- [WHAT THE EXERCISE ASKS]:
Up to and including the line containing "return m, nt, b", please reproduce the lines of the listing below, starting from the top.

------------------------------------------------------------------------

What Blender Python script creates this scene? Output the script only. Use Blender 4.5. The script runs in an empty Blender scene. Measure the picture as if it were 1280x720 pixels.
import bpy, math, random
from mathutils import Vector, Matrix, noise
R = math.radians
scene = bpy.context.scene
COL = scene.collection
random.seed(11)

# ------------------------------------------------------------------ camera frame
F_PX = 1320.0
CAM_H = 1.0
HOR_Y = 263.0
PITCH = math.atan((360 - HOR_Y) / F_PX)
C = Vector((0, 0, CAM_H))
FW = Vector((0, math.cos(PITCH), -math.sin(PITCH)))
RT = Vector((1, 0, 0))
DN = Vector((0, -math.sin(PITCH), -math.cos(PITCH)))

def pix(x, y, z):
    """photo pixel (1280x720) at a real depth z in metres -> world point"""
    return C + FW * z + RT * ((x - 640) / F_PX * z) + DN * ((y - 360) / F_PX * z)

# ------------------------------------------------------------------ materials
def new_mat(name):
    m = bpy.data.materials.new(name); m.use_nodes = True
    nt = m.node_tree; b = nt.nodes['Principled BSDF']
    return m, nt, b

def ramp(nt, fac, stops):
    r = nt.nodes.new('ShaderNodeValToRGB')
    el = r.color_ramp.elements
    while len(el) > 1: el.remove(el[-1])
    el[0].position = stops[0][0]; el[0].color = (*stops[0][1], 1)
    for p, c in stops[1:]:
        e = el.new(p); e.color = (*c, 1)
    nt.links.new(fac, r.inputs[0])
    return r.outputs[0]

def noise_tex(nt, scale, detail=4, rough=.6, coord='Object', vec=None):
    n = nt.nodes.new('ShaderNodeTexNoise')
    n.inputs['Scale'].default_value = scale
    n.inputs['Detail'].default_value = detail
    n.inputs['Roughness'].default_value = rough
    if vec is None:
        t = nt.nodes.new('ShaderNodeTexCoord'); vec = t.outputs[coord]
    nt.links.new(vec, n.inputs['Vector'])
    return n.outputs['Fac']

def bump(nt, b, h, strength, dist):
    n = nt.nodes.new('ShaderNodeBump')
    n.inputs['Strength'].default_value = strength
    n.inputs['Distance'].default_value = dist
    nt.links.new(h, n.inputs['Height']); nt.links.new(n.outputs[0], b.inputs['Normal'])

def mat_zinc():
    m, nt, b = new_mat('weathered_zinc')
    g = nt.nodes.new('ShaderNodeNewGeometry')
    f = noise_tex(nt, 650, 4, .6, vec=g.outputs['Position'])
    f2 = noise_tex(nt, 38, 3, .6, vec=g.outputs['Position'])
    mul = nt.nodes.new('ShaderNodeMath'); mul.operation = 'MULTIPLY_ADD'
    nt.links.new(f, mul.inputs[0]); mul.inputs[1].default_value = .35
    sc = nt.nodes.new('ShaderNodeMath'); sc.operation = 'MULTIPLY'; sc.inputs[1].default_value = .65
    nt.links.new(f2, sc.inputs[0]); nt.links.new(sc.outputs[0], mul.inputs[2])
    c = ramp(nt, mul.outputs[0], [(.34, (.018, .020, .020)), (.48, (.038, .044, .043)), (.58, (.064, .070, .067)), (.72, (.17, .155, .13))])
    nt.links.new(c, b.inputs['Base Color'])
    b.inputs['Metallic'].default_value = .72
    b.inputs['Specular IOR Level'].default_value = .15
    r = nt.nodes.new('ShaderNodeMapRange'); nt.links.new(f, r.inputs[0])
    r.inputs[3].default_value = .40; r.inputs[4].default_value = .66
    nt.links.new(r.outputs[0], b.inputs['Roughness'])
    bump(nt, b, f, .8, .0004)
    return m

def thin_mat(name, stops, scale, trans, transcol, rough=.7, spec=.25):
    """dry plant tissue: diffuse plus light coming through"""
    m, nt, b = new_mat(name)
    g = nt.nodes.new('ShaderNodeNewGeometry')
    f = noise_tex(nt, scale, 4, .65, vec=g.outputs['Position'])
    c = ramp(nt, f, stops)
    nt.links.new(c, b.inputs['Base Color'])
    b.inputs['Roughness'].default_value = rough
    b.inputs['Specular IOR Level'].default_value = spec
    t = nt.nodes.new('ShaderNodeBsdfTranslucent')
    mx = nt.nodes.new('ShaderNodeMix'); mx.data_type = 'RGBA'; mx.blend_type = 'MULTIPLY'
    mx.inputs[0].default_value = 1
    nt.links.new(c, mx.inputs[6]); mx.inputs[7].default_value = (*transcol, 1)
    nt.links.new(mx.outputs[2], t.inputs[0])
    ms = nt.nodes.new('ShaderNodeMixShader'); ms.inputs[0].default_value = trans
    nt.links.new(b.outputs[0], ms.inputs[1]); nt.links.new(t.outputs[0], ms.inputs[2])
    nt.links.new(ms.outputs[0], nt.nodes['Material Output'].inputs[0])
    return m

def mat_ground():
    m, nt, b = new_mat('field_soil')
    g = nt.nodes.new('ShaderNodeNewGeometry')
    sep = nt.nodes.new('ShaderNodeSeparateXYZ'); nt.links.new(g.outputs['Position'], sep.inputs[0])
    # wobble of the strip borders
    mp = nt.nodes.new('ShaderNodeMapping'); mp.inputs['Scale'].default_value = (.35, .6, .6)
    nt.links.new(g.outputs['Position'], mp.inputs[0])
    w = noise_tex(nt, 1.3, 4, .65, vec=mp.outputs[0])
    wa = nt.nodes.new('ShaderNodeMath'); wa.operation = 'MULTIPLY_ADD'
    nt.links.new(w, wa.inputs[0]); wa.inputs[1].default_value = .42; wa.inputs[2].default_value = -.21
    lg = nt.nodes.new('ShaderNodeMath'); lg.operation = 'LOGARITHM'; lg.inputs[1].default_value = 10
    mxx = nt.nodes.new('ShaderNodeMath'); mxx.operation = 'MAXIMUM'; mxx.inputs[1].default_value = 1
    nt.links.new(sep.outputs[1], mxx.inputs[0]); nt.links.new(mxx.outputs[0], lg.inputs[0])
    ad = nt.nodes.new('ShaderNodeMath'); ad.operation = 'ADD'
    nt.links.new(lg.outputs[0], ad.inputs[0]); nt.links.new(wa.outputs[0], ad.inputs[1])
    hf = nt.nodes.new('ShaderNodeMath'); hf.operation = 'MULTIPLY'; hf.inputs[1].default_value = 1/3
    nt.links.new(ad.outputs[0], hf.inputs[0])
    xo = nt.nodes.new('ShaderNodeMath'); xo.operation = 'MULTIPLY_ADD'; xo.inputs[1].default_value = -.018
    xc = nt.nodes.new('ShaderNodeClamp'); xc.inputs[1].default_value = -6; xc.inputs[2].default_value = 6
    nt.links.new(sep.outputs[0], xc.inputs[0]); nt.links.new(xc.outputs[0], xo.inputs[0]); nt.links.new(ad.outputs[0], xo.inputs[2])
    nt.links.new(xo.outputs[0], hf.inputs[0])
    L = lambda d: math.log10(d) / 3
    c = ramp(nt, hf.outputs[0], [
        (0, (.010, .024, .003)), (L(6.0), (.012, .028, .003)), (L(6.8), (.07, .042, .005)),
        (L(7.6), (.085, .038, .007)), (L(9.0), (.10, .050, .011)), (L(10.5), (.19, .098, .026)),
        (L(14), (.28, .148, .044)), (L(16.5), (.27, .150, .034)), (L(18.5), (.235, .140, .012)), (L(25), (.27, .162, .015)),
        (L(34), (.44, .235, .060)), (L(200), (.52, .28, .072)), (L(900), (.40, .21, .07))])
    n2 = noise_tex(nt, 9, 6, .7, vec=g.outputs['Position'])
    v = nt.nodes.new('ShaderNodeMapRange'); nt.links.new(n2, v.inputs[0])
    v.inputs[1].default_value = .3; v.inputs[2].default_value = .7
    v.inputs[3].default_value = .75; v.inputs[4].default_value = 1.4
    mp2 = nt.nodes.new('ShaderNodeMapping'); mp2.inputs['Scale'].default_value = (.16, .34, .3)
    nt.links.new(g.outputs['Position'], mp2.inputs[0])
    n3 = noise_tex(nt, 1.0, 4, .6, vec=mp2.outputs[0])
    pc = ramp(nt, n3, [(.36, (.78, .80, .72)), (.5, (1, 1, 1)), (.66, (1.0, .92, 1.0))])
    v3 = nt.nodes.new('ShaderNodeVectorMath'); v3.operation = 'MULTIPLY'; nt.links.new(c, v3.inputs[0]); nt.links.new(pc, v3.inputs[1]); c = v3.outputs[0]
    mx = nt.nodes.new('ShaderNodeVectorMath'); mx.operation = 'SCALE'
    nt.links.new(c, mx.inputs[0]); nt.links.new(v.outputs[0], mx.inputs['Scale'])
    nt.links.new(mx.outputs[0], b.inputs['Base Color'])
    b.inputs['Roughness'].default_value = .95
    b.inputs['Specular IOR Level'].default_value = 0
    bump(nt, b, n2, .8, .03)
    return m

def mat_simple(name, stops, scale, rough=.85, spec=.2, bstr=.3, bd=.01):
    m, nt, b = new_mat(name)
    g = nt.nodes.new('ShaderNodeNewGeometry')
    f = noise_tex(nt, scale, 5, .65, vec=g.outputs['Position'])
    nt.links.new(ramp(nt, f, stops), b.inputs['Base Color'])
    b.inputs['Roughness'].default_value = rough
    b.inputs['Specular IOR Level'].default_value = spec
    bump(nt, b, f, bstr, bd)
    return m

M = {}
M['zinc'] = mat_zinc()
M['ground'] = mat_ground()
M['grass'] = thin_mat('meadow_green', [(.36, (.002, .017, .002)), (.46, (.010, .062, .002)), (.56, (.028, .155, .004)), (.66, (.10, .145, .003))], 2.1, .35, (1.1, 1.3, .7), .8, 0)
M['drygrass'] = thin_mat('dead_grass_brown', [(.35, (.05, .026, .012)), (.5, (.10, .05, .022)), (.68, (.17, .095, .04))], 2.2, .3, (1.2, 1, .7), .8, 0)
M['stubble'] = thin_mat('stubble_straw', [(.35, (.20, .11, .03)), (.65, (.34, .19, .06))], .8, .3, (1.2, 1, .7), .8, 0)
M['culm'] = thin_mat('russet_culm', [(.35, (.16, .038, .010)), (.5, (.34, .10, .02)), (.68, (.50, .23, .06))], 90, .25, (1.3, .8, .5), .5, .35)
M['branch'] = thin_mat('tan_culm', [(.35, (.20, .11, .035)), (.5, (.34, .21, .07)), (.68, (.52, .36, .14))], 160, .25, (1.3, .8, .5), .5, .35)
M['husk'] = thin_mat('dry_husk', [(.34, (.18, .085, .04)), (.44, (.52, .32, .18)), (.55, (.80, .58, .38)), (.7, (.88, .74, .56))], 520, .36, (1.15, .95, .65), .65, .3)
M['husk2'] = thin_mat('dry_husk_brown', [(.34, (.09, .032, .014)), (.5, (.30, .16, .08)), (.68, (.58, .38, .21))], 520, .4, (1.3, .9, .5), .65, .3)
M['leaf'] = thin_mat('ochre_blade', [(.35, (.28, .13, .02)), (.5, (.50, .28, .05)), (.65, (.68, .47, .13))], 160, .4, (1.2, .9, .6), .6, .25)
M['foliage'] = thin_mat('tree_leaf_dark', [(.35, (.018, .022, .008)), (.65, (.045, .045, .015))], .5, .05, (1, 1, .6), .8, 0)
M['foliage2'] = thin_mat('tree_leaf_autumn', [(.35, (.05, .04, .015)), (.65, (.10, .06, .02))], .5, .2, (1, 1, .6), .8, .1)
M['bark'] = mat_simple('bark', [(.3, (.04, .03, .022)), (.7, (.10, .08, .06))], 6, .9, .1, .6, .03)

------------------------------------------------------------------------

- [TASK ANSWER]:
What Blender Python script creates this scene? Output the script only. Use Blender 4.5. The script runs in an empty Blender scene. Measure the picture as if it were 1280x720 pixels.
import bpy, math, random
from mathutils import Vector, Matrix, noise
R = math.radians
scene = bpy.context.scene
COL = scene.collection
random.seed(11)

# ------------------------------------------------------------------ camera frame
F_PX = 1320.0
CAM_H = 1.0
HOR_Y = 263.0
PITCH = math.atan((360 - HOR_Y) / F_PX)
C = Vector((0, 0, CAM_H))
FW = Vector((0, math.cos(PITCH), -math.sin(PITCH)))
RT = Vector((1, 0, 0))
DN = Vector((0, -math.sin(PITCH), -math.cos(PITCH)))

def pix(x, y, z):
    """photo pixel (1280x720) at a real depth z in metres -> world point"""
    return C + FW * z + RT * ((x - 640) / F_PX * z) + DN * ((y - 360) / F_PX * z)

# ------------------------------------------------------------------ materials
def new_mat(name):
    m = bpy.data.materials.new(name); m.use_nodes = True
    nt = m.node_tree; b = nt.nodes['Principled BSDF']
    return m, nt, b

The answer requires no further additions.